> 'big' components that provide some service relevant to the business
> domain, use coarse grained interfaces). AFAIK there is not even the
> idea of making these interfaces as similar as possible to facilitate
> component integration.

This whole "big components with coarse grained interfaces" is a
canard. To me that is not a valid design constraint by choice. Rather
it is a design constraint based on the implementation approach
(e.g. CORBA and WS-* / XML).

Depending on the setting (say a large IT data center) and the
implementation technology (say Erlang rather than Java or C#) then
systems that qualify for the SOA label have been defined and proven in
production to be composed of very small pieces indeed with very
fine-grained interfaces.

As it happens that *same* technology (Erlang) has been used to build
those larger, internet scale components and interfaces. Nokia in fact
has a set of them in their product line. I would rather have a
technology that can go as fine-grained or as coarse-grained as
desired.

SOA is the future they say, but everyone seems to assume "big" is the
desired goal rather than the unfortunate consequence. I guess if one
size *has* to fit all then you have to go big. Well, then I think
there are better definitions of big than WS-*.

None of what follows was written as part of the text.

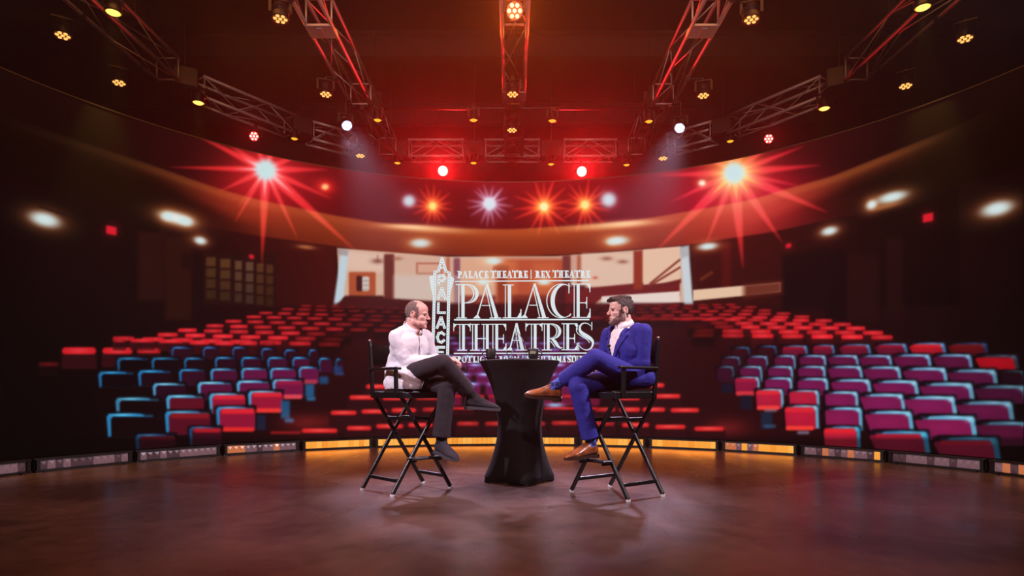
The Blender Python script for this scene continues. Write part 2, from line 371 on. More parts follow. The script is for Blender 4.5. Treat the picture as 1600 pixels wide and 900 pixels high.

It's all kind of unfortunate really that XML-RPC begat SOAP begat 
WS-* and now we've managed to assume its appropriateness even its
Superiority with little critical evaluation. Marketecture.

> Look at Jim Waldo's approach to SOA using Jini; you'll definitely
> find formal aspects there.

I have, thanks. To the extent that SOA is defined, I think Jini makes
a very good SOA. Certainly more defined and capable (and standardized)
than anything else I have seen falling into the SOA bucket. People may
prefer WS-* / XML as the glue than Java. I am not crazy about Java,
but I do think it makes better glue. And then Jini's service model
does not rule out compatibility with WS-* / XML. I like that it can
accommodate variety and evolution in protocols, data, and granularity.